Friday, February 7, 2020

US oil, gas rig count drops 16 to 838 on the week amid disciplined early 2020 outlooks



Appalachia, Permian drop by five rigs each in biggest play changes
Drilling in 2020 looks flat with second-half 2019: Helmerich & Payne
E&P capex projections for 2020 largely down year on year

Houston — The total US oil and natural gas rig count dropped by 16 to 838 on the week, drilling data provider Enverus said Thursday, with the biggest in-basin changes coming from Appalachia amid persistently lower gas prices, and the Permian Basin.

Each of the two basins lost five rigs, bringing the number in the Permian down to 418 rigs and to 46 in Appalachia, a largely gas-prone region, as dismal gas prices stayed largely well below $2/MMBtu.

Appalachia includes both the Marcellus Shale and the Utica Shale plays. The Marcellus lost four rigs, leaving a total 36, while the Utica lost one rig, leaving 10.

The total US rig count has largely bobbed at or below 840 since late December. Those levels were last seen in February 2017 when the domestic count was rapidly rising in response to oil prices that were then breaking through stalemated levels of below-$50/b the year before.
Crude oil was trading just above $50/b on Thursday.

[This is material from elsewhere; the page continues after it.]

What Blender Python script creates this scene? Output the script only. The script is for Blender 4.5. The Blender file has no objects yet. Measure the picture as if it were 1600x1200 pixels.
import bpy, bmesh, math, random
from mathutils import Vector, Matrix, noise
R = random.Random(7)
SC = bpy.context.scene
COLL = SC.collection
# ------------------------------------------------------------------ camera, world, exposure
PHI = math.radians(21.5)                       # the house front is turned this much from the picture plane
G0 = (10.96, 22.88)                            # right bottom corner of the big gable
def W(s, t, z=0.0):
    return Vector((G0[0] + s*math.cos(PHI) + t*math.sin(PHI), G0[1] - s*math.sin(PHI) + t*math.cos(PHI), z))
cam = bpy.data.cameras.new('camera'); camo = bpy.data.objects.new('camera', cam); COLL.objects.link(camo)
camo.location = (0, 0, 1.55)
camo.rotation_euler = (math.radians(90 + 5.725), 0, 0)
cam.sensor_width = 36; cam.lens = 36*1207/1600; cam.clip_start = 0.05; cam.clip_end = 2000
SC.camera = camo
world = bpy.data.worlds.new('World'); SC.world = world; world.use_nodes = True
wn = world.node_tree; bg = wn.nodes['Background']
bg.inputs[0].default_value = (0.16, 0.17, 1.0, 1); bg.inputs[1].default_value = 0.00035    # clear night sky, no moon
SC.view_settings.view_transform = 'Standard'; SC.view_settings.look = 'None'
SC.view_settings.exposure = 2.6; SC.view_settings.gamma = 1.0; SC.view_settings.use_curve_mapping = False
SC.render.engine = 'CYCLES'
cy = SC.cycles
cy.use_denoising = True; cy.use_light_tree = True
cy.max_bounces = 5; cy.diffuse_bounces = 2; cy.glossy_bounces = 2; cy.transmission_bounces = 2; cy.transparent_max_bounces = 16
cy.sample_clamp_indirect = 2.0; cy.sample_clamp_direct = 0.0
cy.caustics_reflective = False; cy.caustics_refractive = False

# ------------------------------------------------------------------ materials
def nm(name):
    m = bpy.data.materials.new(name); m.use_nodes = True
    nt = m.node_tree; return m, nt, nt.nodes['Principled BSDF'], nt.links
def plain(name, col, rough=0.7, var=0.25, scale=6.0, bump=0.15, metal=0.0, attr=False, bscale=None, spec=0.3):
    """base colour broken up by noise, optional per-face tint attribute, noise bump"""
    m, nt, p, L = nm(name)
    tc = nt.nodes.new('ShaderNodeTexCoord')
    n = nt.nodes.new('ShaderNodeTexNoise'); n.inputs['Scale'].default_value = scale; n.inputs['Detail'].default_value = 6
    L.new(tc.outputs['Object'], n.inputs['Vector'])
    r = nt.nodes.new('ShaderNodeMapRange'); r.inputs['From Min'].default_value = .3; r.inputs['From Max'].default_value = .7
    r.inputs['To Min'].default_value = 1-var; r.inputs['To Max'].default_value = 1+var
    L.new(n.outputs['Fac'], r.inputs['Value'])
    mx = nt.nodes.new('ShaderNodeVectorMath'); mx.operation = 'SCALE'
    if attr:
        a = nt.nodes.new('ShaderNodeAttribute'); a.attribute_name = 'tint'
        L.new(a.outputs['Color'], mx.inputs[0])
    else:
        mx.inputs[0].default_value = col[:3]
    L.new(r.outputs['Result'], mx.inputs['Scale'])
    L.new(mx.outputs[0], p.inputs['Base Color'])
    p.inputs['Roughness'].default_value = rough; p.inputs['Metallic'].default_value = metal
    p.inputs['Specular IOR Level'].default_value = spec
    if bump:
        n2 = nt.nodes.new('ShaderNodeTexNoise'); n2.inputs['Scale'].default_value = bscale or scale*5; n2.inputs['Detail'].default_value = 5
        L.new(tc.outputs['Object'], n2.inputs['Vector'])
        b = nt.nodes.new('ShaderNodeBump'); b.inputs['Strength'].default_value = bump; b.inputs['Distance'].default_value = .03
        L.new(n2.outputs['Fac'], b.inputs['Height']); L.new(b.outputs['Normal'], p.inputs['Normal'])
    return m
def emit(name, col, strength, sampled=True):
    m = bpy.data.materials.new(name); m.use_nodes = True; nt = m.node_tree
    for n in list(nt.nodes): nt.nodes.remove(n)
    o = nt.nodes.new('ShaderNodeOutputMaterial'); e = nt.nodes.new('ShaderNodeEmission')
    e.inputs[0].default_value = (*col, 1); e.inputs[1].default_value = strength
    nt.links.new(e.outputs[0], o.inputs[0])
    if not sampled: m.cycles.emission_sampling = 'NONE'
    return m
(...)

Intra-basin rig counts largely stayed the same or were up or down by one or two rigs against last week.


DRILLERS SAY US ACTIVITY LOOKS SIMILAR TO H2 2019

Outlooks from North American land drillers this week show a needle that isn't moving much this year compared to 2019, even with a relative bright spot of the Permian Basin, sited in West Texas and New Mexico.

"Capital discipline [by E&P companies] will remain a prevailing theme" for 2020, John Lindsay, CEO of driller Helmerich & Payne, said on his company's earnings call earlier this week.

"We expect industry activity to look similar to the average level experienced during the second half of calendar 2019, which implies a modest increase from current levels," Lindsay said.

Rival land driller Patterson-UTI's rig count bottomed in the fourth quarter, and will "modestly" increase in early 2020, CEO Andy Hendricks said Thursday during his company's Q4 earnings call.

But the Permian, the US' biggest oil basin and also a significant gas basin, is doing well and in Q4 partly offset continued weakness in other basins, Hendricks said.

For example, Patterson's average rig revenue was $23,980/operating day in Q4, while its average rig direct cost was $15,540/operating day, he said. Both figures were higher than expected, although higher costs stemmed from reactivation of more Permian rigs.

MORE PERMIAN RIGS TO OFFSET SOFTNESS ELSEWHERE

Moreover, the level of geographic fluctuation in Patterson's rig count will remain "relatively elevated" in Q1, as more Permian rigs in the field will offset softness elsewhere, Hendricks said.

While many more upstream producers have yet to report Q4 earnings – which typically are paired with their capital budgets for the year – several more have announced capital budgets for 2020. Most will underspend either earlier 2020 targets or last year's actual capital outlays.

For example, ConocoPhillips's spending this year should weigh in at $6.5 billion-$6.7 billion, about 6% under its average projected $7 billion/year capex target for the next decade.

Permian/Bakken Shale producer Oasis Petroleum said its capital spending would be $700 million-$730 million for 2020 -- 5% less than its earlier projected $750 million capital budget.

Rigs in the Bakken remained flat this past week at 54.

Cabot Oil & Gas has pared its 2020 capex substantially year on year to $575 million, down 29% from projected spending last year.

"Faster cycle times, lower costs, and lower commodity prices are pushing down budgets in 2020," investment bank TPH said in a Wednesday investor note. "After updating our models to strip and accounting for lower capital costs, we now see our US upstream capex budgets trending down about 15% in 2020."

Earlier industry projections had US capexes collectively down about 7%-10%.

TPH noted that gas basins are harder hit, and should be down roughly 21%. "We would expect more cuts to potentially come in 2H 2020 as the industry loses hedge coverage heading into 2021," the bank said.